BEGIN Supplied material
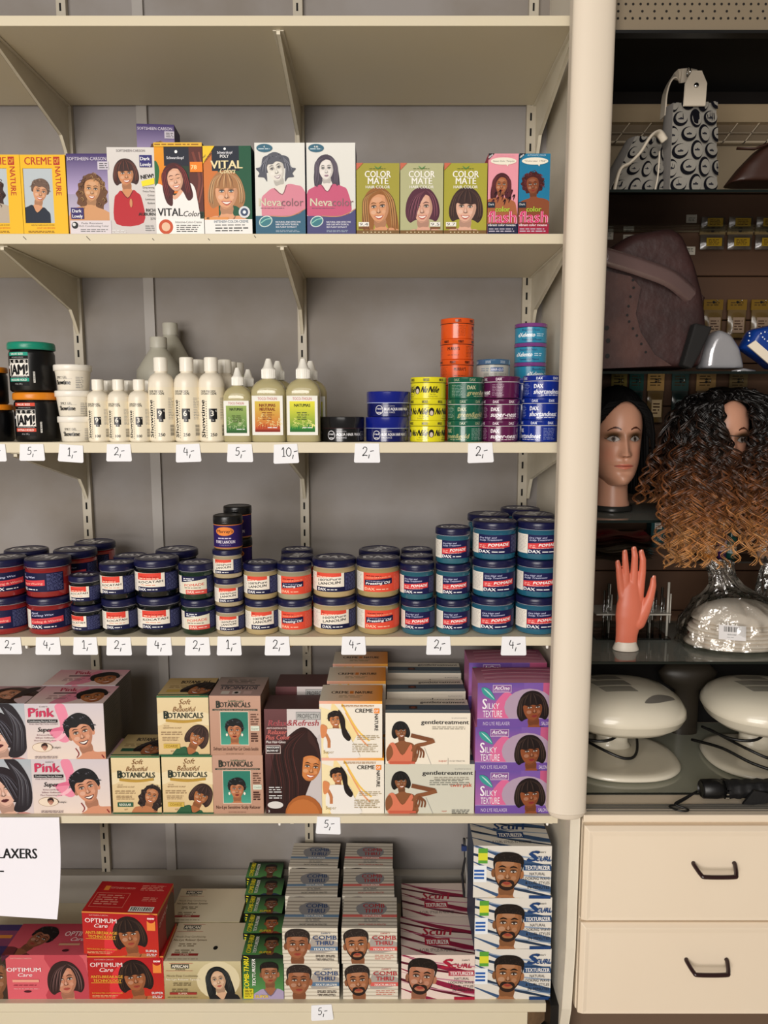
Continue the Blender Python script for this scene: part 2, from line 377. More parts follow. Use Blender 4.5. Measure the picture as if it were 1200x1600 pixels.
        B([(.45, 1.45), (.1, .95), (-.25, .35), (-.5, -.3), (-.75, -1.0), (-1.3, -1.2), (-1.6, -.6), (-1.6, .3), (-1.3, 1.1), (-.7, 1.7), (.1, 1.93)], hair)
        B([(.35, 1.5), (.75, .95), (.95, .3), (1.0, -.5), (1.25, -1.2), (1.6, -.6), (1.6, .3), (1.3, 1.1), (.8, 1.7), (.1, 1.9)], hair)
        for i in range(9): k = i/8; S([(.35, 1.6), (-.2-.5*k, 1.1), (-.5-.8*k, 0), (-.75-.7*k, -1.0)], .07, [hi, hd, mixc(hair, hi, .4)][i % 3])
        strands(1, -.2, -1.1, 1.1, 1.5, 5, px=.3)
    elif style in ('long', 'side'):
        o = .35 if style == 'side' else 0
        B([(o, 1.45), (-.5, 1.05), (-.88, .4), (-.95, -.5), (-1.1, -1.6), (-1.45, -2.2), (-1.65, -.8), (-1.5, .5), (-1.1, 1.4), (-.4, 1.88), (o, 1.9)], hair)
        B([(o, 1.5), (.7, 1.0), (.92, .4), (.98, -.5), (1.1, -1.6), (1.45, -2.2), (1.65, -.8), (1.5, .5), (1.1, 1.4), (.4, 1.88), (o-.1, 1.9)], hair)
        strands(1, -.5, -2.2, 1.05, 1.6, 8, px=o); strands(-1, -.5, -2.2, 1.05, 1.6, 8, px=o)
    elif style in ('short', 'crop'):
        B([(-1.15, -.1), (-.95, .5), (-.7, .75), (-.2, .68), (.2, .85), (.7, .7), (.95, .45), (1.12, -.1), (1.3, .7), (1.0, 1.5), (.3, 1.92), (-.5, 1.8), (-1.2, 1.3), (-1.32, .6)], hair)
        for i in range(26):
            a = R.random()*PI; r = 1.1+R.random()*.5; x, y = r*cos(a)*.85, .35+r*sin(a)*.85
            if y > .8 or abs(x) > 1.0: S([(x, y), (x+.12*cos(a+1), y+.14), (x+.28*cos(a+.6), y+.12*sin(a))], .07, hi if i % 2 else hd)
    elif style == 'man':
        B([(-1.0, .15), (-.95, .78), (-.55, .9), (0, .93), (.55, .9), (.95, .78), (1.0, .15), (1.14, .75), (1.05, 1.3), (.5, 1.66), (-.5, 1.66), (-1.05, 1.3), (-1.14, .75)], hair)
        for i in range(30): x = -.9+R.random()*1.8; y = .98+R.random()*.55*(1-.45*x*x); E(x, y, .035, .03, hi, 5)
    elif style in ('curly', 'afro'):
        n = 15
        B([(1.2*cos(a)*(1.0), .15+1.15*sin(a)+(.1 if i % 2 else 0)) for i, a in enumerate([PI*j/n for j in range(n+1)])]+[(-1.55, .5), (-1.0, 1.6), (0, 2.0), (1.0, 1.6), (1.55, .5)], hair, 2)
        for i in range(46):
            a = -.6+R.random()*(PI+1.2) if style == 'afro' else R.random()*2*PI
            r = 1.25+R.random()*.55; x, y = r*cos(a), (.3 if style == 'afro' else -.4)+r*sin(a)*(1 if style == 'afro' else 1.3)
            if abs(x) < .95 and y < 1.0: continue
            q = .14+.1*R.random(); S([(x-q, y), (x, y+q), (x+q, y), (x+.3*q, y-q)], .07, [hi, hd, mixc(hair, hi, .5)][i % 3])
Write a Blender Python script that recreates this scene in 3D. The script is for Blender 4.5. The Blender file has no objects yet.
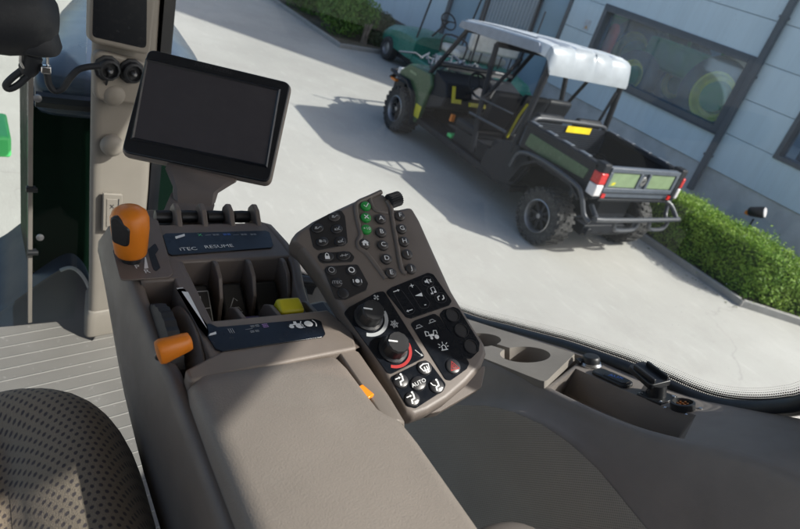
import bpy, bmesh, math, random
from math import sin, cos, tan, pi, radians, atan2, sqrt
from mathutils import Vector, Matrix
V = Vector
random.seed(7)
SC = bpy.context.scene
COL = SC.collection
H = 2.9                      # eye height above the yard
E = H / 2.45                 # yard measured for an eye height of 2.45, scaled to H
CAB = Matrix.Translation((0, 0, H))   # cab parts are measured from the eye
YARD = Matrix.Scale(E, 4)
XF = CAB
# ---------------------------------------------------------------- camera
FPX, PITCH, ROLL, AZ = 624.0, radians(27.8), radians(18.43), radians(40.15)
cF = V((sin(AZ)*cos(PITCH), cos(AZ)*cos(PITCH), -sin(PITCH)))
r0 = V((cos(AZ), -sin(AZ), 0)); u0 = r0.cross(cF)
cR = r0*cos(ROLL)+u0*sin(ROLL); cU = u0*cos(ROLL)-r0*sin(ROLL)
def ray(x, y): return cF + cR*((x-400)/FPX) - cU*((y-264.5)/FPX)
def onX(x, y, X): d = ray(x, y); return d*(X/d.x)
def onY(x, y, Y): d = ray(x, y); return d*(Y/d.y)
def onZ(x, y, Z): d = ray(x, y); return d*(Z/d.z)
EYE = V((0, 0, 2.45))
def gX(x, y, X): return EYE+onX(x, y, X)      # the same for the yard
def gY(x, y, Y): return EYE+onY(x, y, Y)
def gZ(x, y, Z): return EYE+onZ(x, y, Z-2.45)

cam = bpy.data.cameras.new('camera'); co = bpy.data.objects.new('camera', cam); COL.objects.link(co)
co.matrix_world = Matrix(((cR.x, cU.x, -cF.x, 0), (cR.y, cU.y, -cF.y, 0), (cR.z, cU.z, -cF.z, H), (0, 0, 0, 1)))
cam.sensor_width = 36; cam.lens = FPX/800*36; cam.clip_start = .02; cam.clip_end = 400
cam.dof.use_dof = True; cam.dof.focus_distance = .78; cam.dof.aperture_fstop = 10
SC.camera = co

# ---------------------------------------------------------------- materials
def srgb(r, g, b):
    f = lambda c: (c/255/12.92) if c <= 10 else ((c/255+.055)/1.055)**2.4
    return (f(r), f(g), f(b))
def nodes(name):
    m = bpy.data.materials.new(name); m.use_nodes = True
    nt = m.node_tree; nt.nodes.clear()
    out = nt.nodes.new('ShaderNodeOutputMaterial')
    return m, nt, out
def N(nt, typ, **kw):
    n = nt.nodes.new(typ)
    for k, v in kw.items():
        if k in n.inputs.keys() if isinstance(k, str) else False: n.inputs[k].default_value = v
        else: setattr(n, k, v)
    return n
def mixcol(nt, fac, a, b):
    n = nt.nodes.new('ShaderNodeMix'); n.data_type = 'RGBA'
    for s, v in ((0, fac), (6, a), (7, b)):
        if hasattr(v, 'is_output'): nt.links.new(v, n.inputs[s])
        else: n.inputs[s].default_value = v if s == 0 else (*v[:3], 1)
    return n.outputs[2]
def math_(nt, op, a, b=None, c=None):
    n = nt.nodes.new('ShaderNodeMath'); n.operation = op
    for i, v in enumerate((a, b, c)):
        if v is None: continue
        if hasattr(v, 'is_output'): nt.links.new(v, n.inputs[i])
        else: n.inputs[i].default_value = v
    return n.outputs[0]
def noise(nt, vec, scale, detail=3, rough=.55):
    n = nt.nodes.new('ShaderNodeTexNoise'); n.inputs['Scale'].default_value = scale
    n.inputs['Detail'].default_value = detail; n.inputs['Roughness'].default_value = rough
    if vec is not None: nt.links.new(vec, n.inputs['Vector'])
    return n.outputs[0]
def ramp(nt, fac, p0, p1, a=0., b=1.):
    n = nt.nodes.new('ShaderNodeMapRange'); n.inputs[1].default_value = p0; n.inputs[2].default_value = p1
    n.inputs[3].default_value = a; n.inputs[4].default_value = b
    nt.links.new(fac, n.inputs[0]); return n.outputs[0]
def objco(nt): return nt.nodes.new('ShaderNodeTexCoord').outputs['Object']
def bsdf(nt, out, col=None, rough=.5, metal=0, spec=.5, coat=0):
    p = nt.nodes.new('ShaderNodeBsdfPrincipled')
    if col is not None:
        if hasattr(col, 'is_output'): nt.links.new(col, p.inputs['Base Color'])
        else: p.inputs['Base Color'].default_value = (*col[:3], 1)
    if hasattr(rough, 'is_output'): nt.links.new(rough, p.inputs['Roughness'])
    else: p.inputs['Roughness'].default_value = rough
    p.inputs['Metallic'].default_value = metal; p.inputs['Specular IOR Level'].default_value = spec
    p.inputs['Coat Weight'].default_value = coat; p.inputs['Coat Roughness'].default_value = .08
    nt.links.new(p.outputs[0], out.inputs[0]); return p
def bump(nt, p, h, strength, dist=.001):
    b = nt.nodes.new('ShaderNodeBump'); b.inputs['Strength'].default_value = strength; b.inputs['Distance'].default_value = dist
    nt.links.new(h, b.inputs['Height']); nt.links.new(b.outputs[0], p.inputs['Normal'])
def mat(name, col, rough=.5, metal=0, var=.12, vs=9, grain=0, gs=900, spec=.5, coat=0, dust=0):
    m, nt, out = nodes(name); o = objco(nt)
    dk = [c*(1-var) for c in col]; lt = [min(1, c*(1+var)) for c in col]
    f = ramp(nt, noise(nt, o, vs, 4), .3, .7)
    c = mixcol(nt, f, dk, lt)
    if dust:
        d = ramp(nt, noise(nt, o, vs*2.7, 6, .7), .52, .8, 0, dust)
        c = mixcol(nt, d, c, (.42, .40, .36))
    r = ramp(nt, noise(nt, o, vs*3, 3), .3, .7, max(0, rough-.06), min(1, rough+.06))
    p = bsdf(nt, out, c, r, metal, spec, coat)
    if grain: bump(nt, p, noise(nt, o, gs, 2, .6), grain)
    return m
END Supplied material
(Problem to solve): From the records above, work out how many lines contain the string "Blender". Give only the number.

(Full answer): 2